New to the list, as many of you are:)  Comments below...

On Fri, Dec 14, 2001 at 09:44:17AM [PHONE NUMBER REMOVED], Stefan Merten wrote:

Second, even if we could completely automate every layer of food
production (and every other industry and commodity) it still
wouldn't work because of this sort of scenario: I want my kids to go
to a good school, so I check out all the local freely offered
schooling (because I live in the GPL Society, all the schooling is
provided by people who want to do that sort of thing as a
self-unfolding project that makes them feel good, and they get to do
this because they don't need anything at all) and I decide that
nobody around me can provide what I think is a brilliant education.
So, I go out and find a teacher who's REALLY REALLY good... the
thing is, this teacher also has 6000 other parents clamoring for her
time, so she gets to choose who she picks. The only way I can have a
better chance is if I can offer some incentive to the teacher; I
have to figure out how I can give her something she WANTS (she's
already got everything she needs).


The one interested in good schooling of his/r kids, however, would
have a chance to get what s/he wants, if s/he's able to provide more
self-unfolding to the teacher than in other cases. But how this higher
self-unfolding is accomplished deeply depends on the process - here:
schooling - they're trying to pursue together. Instead of simply
asking for his/er price, they have to communicate about what they want
to do together and how it is done. For instance if the parents
promises to provide additional support to their child this could be
interesting for the teacher because her/is teaching will be more
fruitful. So there is at least a tendency, that they have to care
about the use value of their activity instead of the exchange value.

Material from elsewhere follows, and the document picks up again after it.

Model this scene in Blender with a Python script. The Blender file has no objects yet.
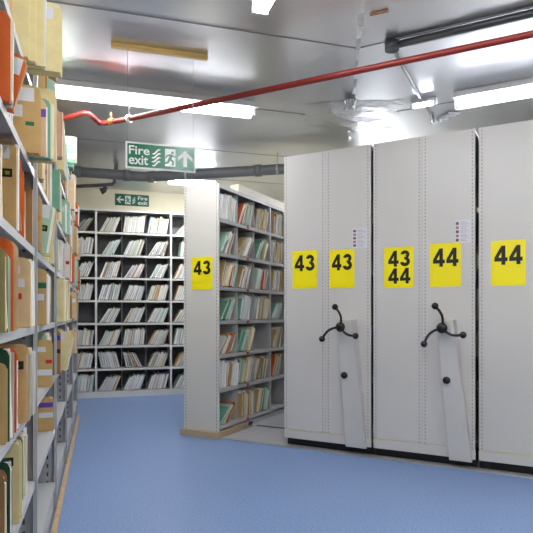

Given the hypothetical situation where all basic goods and services are
automated, then what would the need be to hire a teacher?  I am not
claiming that teaching is a service, I am saying that parents would
actually have time to be parents and teach their kids something.  If
someone is really interested in their child having a good education,
they should stop looking to others to do it. In addition to parents, the
community at large would have the ability to nurture children since none
of them would have to work either. This is all hypothetical, though.  I
do not believe that life will ever be automated.  

A somewhat less hypothetical situation is trying to slow the world down
a bit.  If we were not so driven by profit margins and more driven by
appriciation of life, then we would not be working so much.  I am
convinced that the world would be better off if we all worked 20 hours a
week.  We used to require many more hours of work per pseron in order to
meet basic needs.  Now we work less, and we have a whole bunch of
useless things.

With that free time, some will just goof off and live life as we know it
today.  Others though,  have a chance to volunteer for some effort which
they did not have time for.  In the end the world would be a better
place.

Neil

-- 
    That's real angora.
    Would you all... like some more-a?